4 December 2014

Ukraine and Russia's non-Russians reportedly viewing each other as allies, disturbing Moscow

The Interpreter: 04. December 2014


A man holds a mask of Russia's president Vladimir Putin during an anti oligarchic march of left wing opposition activists in Moscow on Nov. 15.

Increasingly frequent expressions of support for Ukraine by non-Russian peoples within the borders of the Russian Federation and similar expressions of support for these nations by Kyiv is disturbing many Russians who see this as an alliance of “Russophobes of all kinds.”

In an article on Rusfed24.ru, Ufa journalist Svetlana Nurgaleyeva said that nationalist groups among the non-Russian groups, including Buryats, Chuvashes, Tatars, and Bashkirs, have come together “on the basis of Russophobia and hatred to Russia as a state.”
When the Maidan began, Tatars in Kazan held a demonstration in support of the Ukrainian movement. Then in February, Chuvash nationalists declared that the Ukrainians were not fighting non-Russians like themselves but rather “imperialist Moscow,” the common enemy of both.

And at the same time, Buryat nationalists held a round table at which participants declared that “there are no Nazis or ‘Banderites’ in the Maidan; instead, there are people ready to struggle to the end for their rights,” something that Buryats said should inspire rather than repel non-Russians in Russia.

Non-Russian nationalists, Nurgaleyeva continued, have repeated these ideas since that time.

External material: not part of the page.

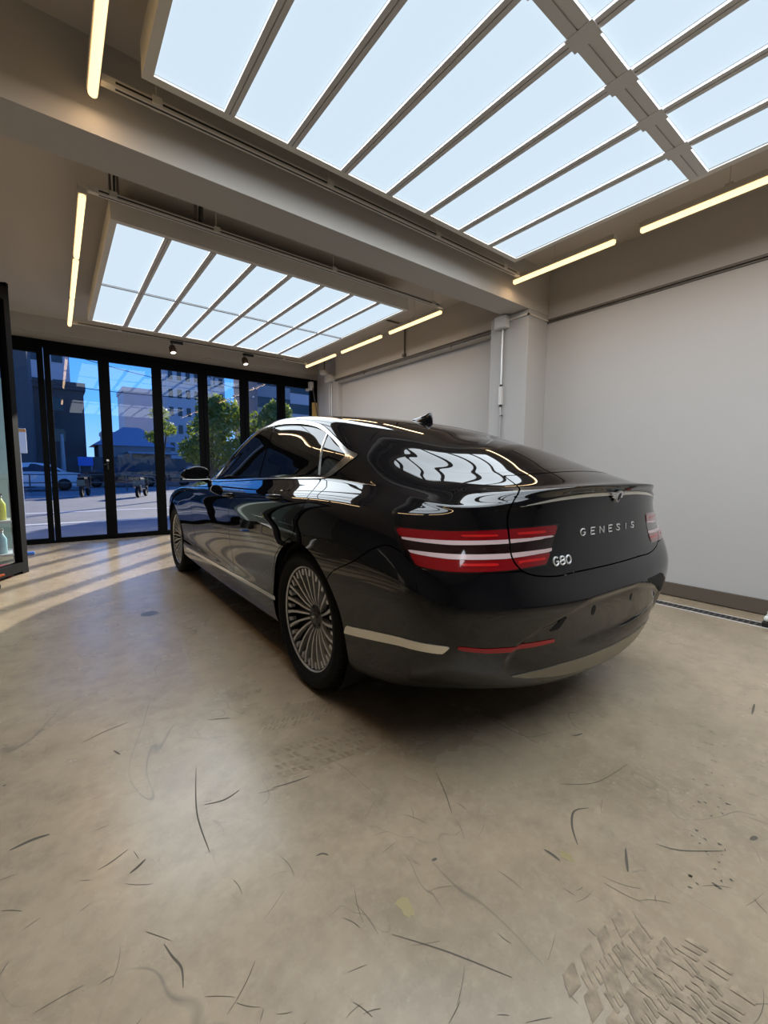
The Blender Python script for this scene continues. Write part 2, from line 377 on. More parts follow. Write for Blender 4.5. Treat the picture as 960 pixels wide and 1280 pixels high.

But now the situation has become more serious because Ukrainian media have responded by giving extensive coverage to and thus encouragement for such declarations and the actions that follow from them.

According to the Ufa journalist, Bashkir nationalists “should look more closely at what is happening in Novorossiya” and see that “every day Russians in Novorossiya are being killed because they want to speak their native language.” And they would conclude that if they were prevented from speaking theirs, they would do what the Russians in Novorossiya are doing.
But she says – and this is Nurgaleyeva’s most important admission – the Bashkir nationalists are not interested in language in the first instance: “Many do not want to speak their native Bashkir.” What they want is to “divide up Russia.”

She is pointing to something that is usually overlooked: Many nationalists among non-Russian groups just like many Ukrainians speak Russian, but the fact that they do does not make them any less committed to their respective nations and may even make them more so because by speaking Russian, they enter into a world where they encounter discrimination based solely on ethnicity.  And that often triggers the nationalist responses Nurgaleyeva bemoans.
But she and obviously other Russians in Russian are concerned about something else: government officials in the non-Russian republics “openly support” radical nationalist groups “and at the same time put pressure on the Russian national movement,” a pattern that she says will lead “sooner or later” to an explosion of anger among Russians.


That threat is real, but so too is another threat that is implicit in Nurgaleyeva’s article: Her suggestion about the emerging “alliance” of anti-Moscow non-Russian nationalists within the Russian Federation and Ukrainian nationalists abroad represents a clear appeal to Moscow to repress the former now before they are in a position to act as the latter already do.